Muscle worship is a social behavior, usually with a sexual aspect (a form of body worship), in which a participant, the worshiper, touches the muscles of another participant, the dominator, in sexually arousing ways, which can include rubbing, massaging, kissing, licking, "lift and carry", and various wrestling holds. The dominator is almost always either a bodybuilder, a fitness competitor, or wrestler—an individual with a large body size and a high degree of visible muscle tone. The worshiper is often, but not always, skinnier, smaller, and more out of shape. A worshiper fitting this stereotype is sometimes called a schmoe, usually referring to a man who worships a woman's muscles.[1][2][3] Muscle worship can include participants of both sexes and all sexual orientations.[4][5]
The amount of forceful domination and pain used in muscle worship varies widely, depending on the desires of the participants. Sometimes, the dominator uses his or her size and strength to pin a smaller worshiper, forcing the worshiper to praise his or her muscles, while in other cases, the worshiper simply feels and compliments the muscles of a flexing dominator.[3]
Both male and female bodybuilders offer muscle worship sessions for a price in order to supplement their low or nonexistent income from bodybuilding competitions, although the lack of adequate funding is far more dire in female competitions.
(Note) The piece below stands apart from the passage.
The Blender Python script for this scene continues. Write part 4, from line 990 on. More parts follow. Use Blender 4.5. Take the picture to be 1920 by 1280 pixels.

Paid sessions rarely involve sexual gratification, especially when well-known competitors are involved, they offer fans—both male and female—the rare chance to meet in person and touch a highly muscular man and especially a muscular woman.[3][6]
The 2001 documentary film Highway Amazon chronicles the life of female bodybuilder Christine Fetzer and shows several of her clients engaging in muscle worship.[7] More recent documentaries covering the practice include the American Beauty segment of an HBO's Real Sports with Bryant Gumbel #160,[3] and Channel Five's 2007 Muscle Worship documentary (part of their Real Lives series), profiling in depth the lives of female bodybuilders Lauren Powers and Gayle Moher.[6] Muscle worship engenders a specific type of pornography, often produced professionally, but also web cam sessions,[3] an underground erotic literature,[8] and specific Internet discussion fora like the #gaymuscle IRC channel.[5] A (possibly fictional) account of muscle worship by H. A. Carson combines it with infantilism.[9]
The entry for wrestling in The Encyclopedia of Unusual Sex Practices lists sthenolagnia ("sexual arousal from displaying strength or muscles") and cratolagnia ("arousal from strength") as paraphilias associated with the practice of wrestling for erotic purpose.[10] There appear to be no studies about these proposed concepts;[11] the 2008 comprehensive monograph of Anil Aggrawal does not go beyond defining the terms, with the same meaning, in a list of over 500 similarly terse definitions encountered in the scientific and lay literature.[12] The British tabloid The Sun listed sthenolagnia second in the Top five freaky fetishes after doraphilia. The Sun describe it as a "condition" where men find "hugely sexually attractive [...] mega-bronzed muscle-bound ladies in those weird bodybuilding competitions", and who also "like to be wrestled, lifted up and even carried around by their big iron-pumping dreamgirls".[13]